--- Start Provided data ---
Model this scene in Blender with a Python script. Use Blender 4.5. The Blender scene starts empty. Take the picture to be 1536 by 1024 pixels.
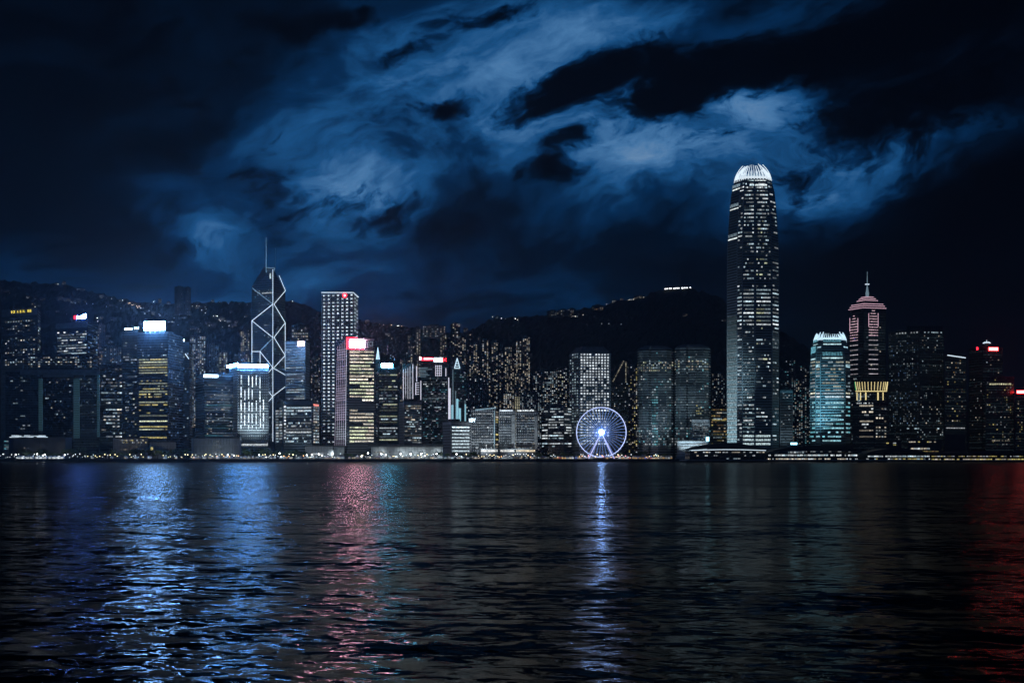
import bpy, bmesh, math, random
import numpy as np
from mathutils import Vector, Matrix
random.seed(7); np.random.seed(7)
S = bpy.context.scene
COL = S.collection
# ---- the photograph's geometry: horizon row, focal length in photo pixels, eye height
F, HY, CH, GZ = 1750.0, 684.5, 7.5, 4.0
def X(px, D): return (px - 768.0) / F * D
def Z(py, D): return CH + (HY - py) / F * D
R = random.random
def U(a, b): return a + (b - a) * R()

# ------------------------------------------------------------------ node helpers
class NT:
    def __init__(s, tree): s.t = tree; s.n = tree.nodes; s.l = tree.links
    def new(s, typ, **kw):
        n = s.n.new(typ)
        for k, v in kw.items(): setattr(n, k, v)
        return n
    def put(s, sock, v):
        if hasattr(v, 'is_output'): s.l.new(v, sock)
        else: sock.default_value = v
    def m(s, op, a, b=None, c=None, clamp=False):
        n = s.new('ShaderNodeMath', operation=op, use_clamp=clamp)
        s.put(n.inputs[0], a)
        if b is not None: s.put(n.inputs[1], b)
        if c is not None: s.put(n.inputs[2], c)
        return n.outputs[0]
    def add(s, *v):
        o = v[0]
        for q in v[1:]: o = s.m('ADD', o, q)
        return o
    def mul(s, *v):
        o = v[0]
        for q in v[1:]: o = s.m('MULTIPLY', o, q)
        return o
    def sub(s, a, b): return s.m('SUBTRACT', a, b)
    def rng(s, v, a, b, c=0.0, d=1.0, smooth=False):
        n = s.new('ShaderNodeMapRange'); n.clamp = True
        if smooth: n.interpolation_type = 'SMOOTHSTEP'
        s.put(n.inputs['Value'], v)
        for k, q in zip(('From Min', 'From Max', 'To Min', 'To Max'), (a, b, c, d)): n.inputs[k].default_value = q
        return n.outputs[0]
    def xyz(s, x, y, z):
        n = s.new('ShaderNodeCombineXYZ')
        for i, v in enumerate((x, y, z)): s.put(n.inputs[i], v)
        return n.outputs[0]
    def sep(s, v):
        n = s.new('ShaderNodeSeparateXYZ'); s.l.new(v, n.inputs[0]); return n.outputs
    def noise(s, vec, scale, detail=4, rough=.5, out=0, dist=0.0):
        n = s.new('ShaderNodeTexNoise'); s.put(n.inputs['Vector'], vec)
        n.inputs['Scale'].default_value = scale; n.inputs['Detail'].default_value = detail
        n.inputs['Roughness'].default_value = rough; n.inputs['Distortion'].default_value = dist
        return n.outputs[out]
    def ramp(s, v, stops):
        n = s.new('ShaderNodeValToRGB'); s.put(n.inputs[0], v)
        e = n.color_ramp.elements
        while len(e) < len(stops): e.new(.5)
        for q, (p, c) in zip(e, stops): q.position = p; q.color = (*c, 1)
        return n.outputs[0]
    def mix(s, f, a, b):
        n = s.new('ShaderNodeMix', data_type='RGBA'); s.put(n.inputs[0], f)
        for k, v in ((6, a), (7, b)):
            if hasattr(v, 'is_output'): s.l.new(v, n.inputs[k])
            else: n.inputs[k].default_value = (*v[:3], 1)
        return n.outputs[2]
    def vm(s, op, a, b):
        n = s.new('ShaderNodeVectorMath', operation=op)
        s.put(n.inputs[0], a); s.put(n.inputs[3 if op == 'SCALE' else 1], b)
        return n.outputs[0]

def new_mat(name):
    m = bpy.data.materials.new(name); m.use_nodes = True
    t = NT(m.node_tree); p = m.node_tree.nodes['Principled BSDF']
    return m, t, p

# ------------------------------------------------------------------ materials
def plain(name, col, rough=.7, metal=0.0, var=.35, scale=.15):
    m, t, p = new_mat(name)
    g = t.new('ShaderNodeNewGeometry').outputs['Position']
    n = t.noise(g, scale, 5, .6)
    c = t.mix(t.rng(n, .3, .7), [v * (1 - var) for v in col], [v * (1 + var) for v in col])
    t.l.new(c, p.inputs['Base Color'])
    p.inputs['Roughness'].default_value = rough; p.inputs['Metallic'].default_value = metal
    return m
def facade(name, pier, glass, bay, floor, tu, tv, rough=.6, grough=.25):
    """piers and spandrels laid out in metres over dark glazing"""
    m, t, p = new_mat(name)
    uv = t.new('ShaderNodeUVMap').outputs[0]
    o = t.sep(uv)
    a = t.m('LESS_THAN', t.m('FRACT', t.m('DIVIDE', o[0], bay)), tu)
    b = t.m('LESS_THAN', t.m('FRACT', t.m('DIVIDE', o[1], floor)), tv)
    k = t.m('MAXIMUM', a, b)
    n = t.noise(t.new('ShaderNodeNewGeometry').outputs['Position'], .07, 5, .65)
    pc = t.mix(t.rng(n, .3, .7), [v * .7 for v in pier], [v * 1.2 for v in pier])
    # each pane a slightly different tint
    cell = t.xyz(t.m('FLOOR', t.m('DIVIDE', o[0], bay)), t.m('FLOOR', t.m('DIVIDE', o[1], floor)), 0.0)
    wn = t.new('ShaderNodeTexWhiteNoise', noise_dimensions='3D'); t.l.new(cell, wn.inputs[0])
    gc = t.mix(wn.outputs[0], [v * .5 for v in glass], [v * 1.6 for v in glass])
    t.l.new(t.mix(k, gc, pc), p.inputs['Base Color'])
    t.l.new(t.m('ADD', t.mul(k, rough - grough), grough), p.inputs['Roughness'])
    return m
def emit(name, col, strength, nolamp=False):
    m, t, p = new_mat(name)
    p.inputs['Base Color'].default_value = (*[c * .6 for c in col], 1)
    p.inputs['Roughness'].default_value = .5
    p.inputs['Emission Color'].default_value = (*col, 1)
    p.inputs['Emission Strength'].default_value = strength
    if nolamp: m.cycles.emission_sampling = 'NONE'
    return m
def lit_window(name, mass):
    m, t, p = new_mat(name)
    if mass: c = t.new('ShaderNodeVertexColor', layer_name='lit').outputs[0]
    else: c = t.new('ShaderNodeObjectInfo').outputs['Color']
    g = t.new('ShaderNodeNewGeometry').outputs['Position']
    # blinds, partitions and desks behind the glass
    n = t.noise(g, .42, 3, .6); n2 = t.noise(t.vm('MULTIPLY', g, (1, 1, .2)), 1.3, 2, .6)
    f = t.mul(t.rng(n, .3, .68, .18, 1.35), t.rng(n2, .3, .7, .40, 1.35))
    p.inputs['Base Color'].default_value = (.02, .025, .03, 1); p.inputs['Roughness'].default_value = .3
    t.l.new(c, p.inputs['Emission Color']); t.l.new(f, p.inputs['Emission Strength'])
    m.cycles.emission_sampling = 'NONE'
    return m
M = {}
M['win'] = lit_window('lit_window', False)
M['winmass'] = lit_window('lit_window_mass', True)
M['dark'] = plain('dark_cladding', (.035, .042, .05), .5)
M['concrete'] = plain('pale_concrete', (.32, .34, .34), .8)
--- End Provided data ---
Instructions for the task:
Give again, exactly, the lines from the start of the data through the one holding "def U(a, b): return a + (b - a) * R()"; omit the pictures.

Completed exercise:
Model this scene in Blender with a Python script. Use Blender 4.5. The Blender scene starts empty. Take the picture to be 1536 by 1024 pixels.
import bpy, bmesh, math, random
import numpy as np
from mathutils import Vector, Matrix
random.seed(7); np.random.seed(7)
S = bpy.context.scene
COL = S.collection
# ---- the photograph's geometry: horizon row, focal length in photo pixels, eye height
F, HY, CH, GZ = 1750.0, 684.5, 7.5, 4.0
def X(px, D): return (px - 768.0) / F * D
def Z(py, D): return CH + (HY - py) / F * D
R = random.random
def U(a, b): return a + (b - a) * R()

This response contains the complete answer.